V.S. Pour ma part, j’ai préféré présenter l’histoire de la Fête de façon chronologique, et plus exhaustive du point de vue des spectacles, des artistes, des expositions, des discours politiques... Ce n’est pas un catalogue, mais c’est la première fois que l’on présente ces aspects de manière systématique. Par rapport à 1986, la grande nouveauté c’est quand même la disparition de l’Union soviétique. Ensuite j’avais un a priori avant de commencer les recherches. Pour moi, la Fête perdait en fréquentation, elle devenait de plus en plus petite. En fait, ce n’est absolument pas le cas. La Fête de l’Huma est vraiment increvable. Elle revient chaque année, comme les vendanges. Quelquefois, la fréquentation a pu baisser, ou au contraire grimper jusqu’à 1 million d’entrées dans les années d’après-guerre. Mais globalement, et encore l’an dernier avec 600 000 personnes, la fréquentation reste la même.

HD. Vous avez fait le choix de raconter cette histoire au travers de périodes historiques... Pourquoi ?

V.S. L’ouvrage est effectivement découpé en cinq grandes périodes de l’histoire nationale et internationale, qui se reflètent complètement à l’intérieur de la Fête. De «  L’esprit du Front populaire » de 1930 à 1949 au «  Rassemblement de la gauche sociale et politique » dans la dernière décennie, en passant par « L’union des forces de gauche » de 1971 à 1989, toutes ces grandes se manifestent dans les mots d’ordre, dans les débats. De plus, on retrouve une constante, très forte à partir des années 1970 : la Fête est un grand lieu de débat, de pluralisme, qui irrigue le débat politique. En France, il n’y a pas d’équivalent. En ce sens, elle est aussi une grande fête républicaine. Elle appartient au patrimoine national, si bien qu’il faut y avoir été au moins une fois dans sa vie.

HD. Comment passe-t-on de la première Fête, destinée à sauver le journal, à sa pérennisation ?

V.S. « L’Humanité » est toujours en lutte pour sa survie. Les moments où le journal est tranquille sont rares. En même temps, la Fête de l’Huma a succédé à toutes les fêtes qui existaient dans le monde ouvrier. Toute cette tradition qui existait chez les ouvriers et qui consistait à faire des fêtes pour se retrouver le dimanche s’est retrouvée condensée à la Fête de l’Huma.

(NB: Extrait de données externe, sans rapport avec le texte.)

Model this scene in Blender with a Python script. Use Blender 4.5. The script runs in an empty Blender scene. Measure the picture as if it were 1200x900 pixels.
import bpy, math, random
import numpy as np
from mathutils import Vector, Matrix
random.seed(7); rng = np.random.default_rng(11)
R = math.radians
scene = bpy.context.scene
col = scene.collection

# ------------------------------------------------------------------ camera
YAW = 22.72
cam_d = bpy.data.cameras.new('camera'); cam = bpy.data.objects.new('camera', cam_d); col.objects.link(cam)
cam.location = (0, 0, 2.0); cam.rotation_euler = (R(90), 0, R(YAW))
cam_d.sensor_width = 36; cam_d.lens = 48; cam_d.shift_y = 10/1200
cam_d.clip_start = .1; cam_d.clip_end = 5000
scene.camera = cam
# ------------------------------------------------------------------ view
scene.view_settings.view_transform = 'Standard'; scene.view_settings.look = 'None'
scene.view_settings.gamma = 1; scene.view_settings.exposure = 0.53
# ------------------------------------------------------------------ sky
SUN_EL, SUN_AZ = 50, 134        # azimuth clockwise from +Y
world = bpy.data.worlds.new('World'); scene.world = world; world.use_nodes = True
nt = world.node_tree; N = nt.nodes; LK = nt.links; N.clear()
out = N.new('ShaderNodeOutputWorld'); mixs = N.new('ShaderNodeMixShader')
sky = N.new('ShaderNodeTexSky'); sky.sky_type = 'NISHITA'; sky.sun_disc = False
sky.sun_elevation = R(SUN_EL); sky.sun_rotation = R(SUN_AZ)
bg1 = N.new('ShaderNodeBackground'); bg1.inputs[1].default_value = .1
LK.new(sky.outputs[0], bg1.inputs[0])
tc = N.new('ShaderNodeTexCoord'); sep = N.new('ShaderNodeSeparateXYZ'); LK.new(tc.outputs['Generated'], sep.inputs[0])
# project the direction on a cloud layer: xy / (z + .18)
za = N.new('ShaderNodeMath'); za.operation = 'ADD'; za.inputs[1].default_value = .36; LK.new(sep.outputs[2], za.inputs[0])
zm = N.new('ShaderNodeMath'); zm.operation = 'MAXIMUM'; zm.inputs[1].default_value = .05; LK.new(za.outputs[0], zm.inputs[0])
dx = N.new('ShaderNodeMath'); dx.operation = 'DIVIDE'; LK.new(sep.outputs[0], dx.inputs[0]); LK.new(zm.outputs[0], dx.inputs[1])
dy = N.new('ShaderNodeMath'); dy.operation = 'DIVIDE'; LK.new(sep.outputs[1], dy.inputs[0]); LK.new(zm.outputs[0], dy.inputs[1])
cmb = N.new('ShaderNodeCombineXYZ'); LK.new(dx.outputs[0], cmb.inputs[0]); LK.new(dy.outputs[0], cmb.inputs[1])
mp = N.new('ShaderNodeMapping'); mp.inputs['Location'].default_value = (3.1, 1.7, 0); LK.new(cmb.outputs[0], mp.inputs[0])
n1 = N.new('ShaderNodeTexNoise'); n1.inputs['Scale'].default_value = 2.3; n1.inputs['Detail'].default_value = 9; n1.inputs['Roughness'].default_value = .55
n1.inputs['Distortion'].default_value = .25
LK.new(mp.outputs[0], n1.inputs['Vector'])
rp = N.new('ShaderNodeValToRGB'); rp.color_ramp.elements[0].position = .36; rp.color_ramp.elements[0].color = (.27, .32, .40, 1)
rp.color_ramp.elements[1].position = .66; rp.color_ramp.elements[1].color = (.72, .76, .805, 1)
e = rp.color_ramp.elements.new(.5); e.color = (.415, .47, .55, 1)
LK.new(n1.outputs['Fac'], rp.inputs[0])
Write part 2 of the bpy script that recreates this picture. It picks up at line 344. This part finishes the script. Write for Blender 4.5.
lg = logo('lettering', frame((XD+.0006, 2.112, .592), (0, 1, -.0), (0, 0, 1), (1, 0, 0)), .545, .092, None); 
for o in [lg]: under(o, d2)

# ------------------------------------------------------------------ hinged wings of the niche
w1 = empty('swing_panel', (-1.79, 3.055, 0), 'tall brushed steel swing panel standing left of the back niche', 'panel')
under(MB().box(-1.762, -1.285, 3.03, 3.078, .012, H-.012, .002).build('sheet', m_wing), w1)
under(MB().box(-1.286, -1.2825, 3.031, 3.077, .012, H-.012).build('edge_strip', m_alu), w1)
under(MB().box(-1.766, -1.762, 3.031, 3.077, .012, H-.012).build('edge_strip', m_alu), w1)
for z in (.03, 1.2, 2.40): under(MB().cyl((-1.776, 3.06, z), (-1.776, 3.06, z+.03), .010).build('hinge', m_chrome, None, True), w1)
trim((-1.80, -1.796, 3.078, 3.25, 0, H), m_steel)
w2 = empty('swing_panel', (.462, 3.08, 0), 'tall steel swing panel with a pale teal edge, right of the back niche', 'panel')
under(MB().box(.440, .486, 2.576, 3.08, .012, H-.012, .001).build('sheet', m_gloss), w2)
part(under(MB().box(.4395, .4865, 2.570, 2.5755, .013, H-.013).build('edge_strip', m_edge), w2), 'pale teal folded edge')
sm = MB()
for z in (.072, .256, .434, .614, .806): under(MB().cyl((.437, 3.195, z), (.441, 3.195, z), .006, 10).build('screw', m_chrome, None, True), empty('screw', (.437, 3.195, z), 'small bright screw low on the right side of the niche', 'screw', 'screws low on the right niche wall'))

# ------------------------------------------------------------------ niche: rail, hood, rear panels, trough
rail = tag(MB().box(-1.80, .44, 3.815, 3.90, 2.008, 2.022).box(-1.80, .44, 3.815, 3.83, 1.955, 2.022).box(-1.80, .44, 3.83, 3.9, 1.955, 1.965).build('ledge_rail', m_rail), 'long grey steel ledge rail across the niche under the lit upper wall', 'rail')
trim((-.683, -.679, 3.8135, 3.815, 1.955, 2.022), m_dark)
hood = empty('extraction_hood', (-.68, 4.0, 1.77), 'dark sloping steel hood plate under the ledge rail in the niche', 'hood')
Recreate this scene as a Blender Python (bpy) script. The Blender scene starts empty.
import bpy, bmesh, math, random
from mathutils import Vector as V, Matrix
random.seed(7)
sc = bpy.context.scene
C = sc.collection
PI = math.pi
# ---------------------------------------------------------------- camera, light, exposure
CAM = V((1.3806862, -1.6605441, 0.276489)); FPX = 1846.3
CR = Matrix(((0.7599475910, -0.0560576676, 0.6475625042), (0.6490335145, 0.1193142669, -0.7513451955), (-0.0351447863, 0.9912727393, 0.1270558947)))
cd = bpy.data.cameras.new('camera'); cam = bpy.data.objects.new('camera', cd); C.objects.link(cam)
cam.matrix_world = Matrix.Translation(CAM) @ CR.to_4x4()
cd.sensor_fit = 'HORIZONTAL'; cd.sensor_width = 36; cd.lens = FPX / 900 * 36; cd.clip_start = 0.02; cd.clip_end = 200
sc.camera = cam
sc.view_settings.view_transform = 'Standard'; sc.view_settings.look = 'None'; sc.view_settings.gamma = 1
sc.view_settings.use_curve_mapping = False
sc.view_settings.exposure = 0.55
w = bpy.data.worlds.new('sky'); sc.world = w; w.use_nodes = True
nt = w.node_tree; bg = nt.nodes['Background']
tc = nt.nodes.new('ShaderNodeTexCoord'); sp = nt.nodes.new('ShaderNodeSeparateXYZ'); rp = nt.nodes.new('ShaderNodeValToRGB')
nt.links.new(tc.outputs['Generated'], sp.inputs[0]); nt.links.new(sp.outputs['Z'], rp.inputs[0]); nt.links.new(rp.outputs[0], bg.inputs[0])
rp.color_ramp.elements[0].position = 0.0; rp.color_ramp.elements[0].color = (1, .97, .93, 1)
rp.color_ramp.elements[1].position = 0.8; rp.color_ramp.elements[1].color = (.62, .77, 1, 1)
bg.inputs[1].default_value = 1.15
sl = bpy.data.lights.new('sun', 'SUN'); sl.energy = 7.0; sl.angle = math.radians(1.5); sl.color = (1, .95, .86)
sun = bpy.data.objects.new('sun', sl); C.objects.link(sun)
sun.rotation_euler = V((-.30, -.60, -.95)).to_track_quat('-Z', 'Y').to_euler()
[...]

Le lancement et la pérennisation de la Fête correspondaient également à une volonté d’organisation de la part du PCF au moment où il s’est bolchévisé. C’est la fête du journal, mais elle ne l’est plus aujourd’hui. Dans les années 1960 et 1970 par exemple, on organise des concours d’adhésion au Parti et aux Jeunesses communistes. C’est-à-dire qu’il y a un couplage entre les deux. En 1934-1935, le fil rouge politique de la Fête, c’est vraiment l’union. C’est le lieu où l’on peut se rencontrer, discuter, échanger. C’est vraiment la fête du peuple, comme il y en avait déjà au Moyen-Âge. Elle relie les gens entre eux. Quand on y entre, les codes ne sont plus les mêmes qu’à l’extérieur. Avant, même... Dans le train, dans le bus qui mènent à la Fête, il y a clairement une attitude de fraternité.

HD. C’est toujours valable aujourd’hui ?

V.S. Je trouve, oui. Le brassage est toujours là, c’est toujours la fête du peuple. Il n’y a qu’à regarder la couverture qu’en font les autres grands titres de presse, du « Monde » au « Figaro ». C’est toujours ce brassage sociologique des gens qui en ressort, mais avec une dominante populaire. Malgré le déclin du PCF, d’ailleurs. Et, quelque part, le succès chaque année confirmé de cette fête est l’incarnation de cette affirmation que le peuple existe. C’est tout le peuple qui y vient, et pas seulement le peuple communiste.

HD. Hier comme aujourd’hui, quand on participe à cette fête, est-ce que ça change quelque chose ?

V.S. On en ressort optimiste. Dans mes recherches, une photo m’a marqué. On y voit le stand du PCF de Gentilly, fermé en fin de soirée, décoré avec la faucille et le marteau, et une phrase d’Hemingway : « Le monde est un endroit magnifique pour lequel il vaut la peine de se battre. » C’est une affirmation de la vie... Quand on a participé à la Fête, en général, on en repart regonflé. On se rend compte qu’il y a des milliers de gens qui, comme soi-même, essaient de trouver des solutions aux problèmes du pays et du monde. Ou, pour le moins, ça donne envie d’agir.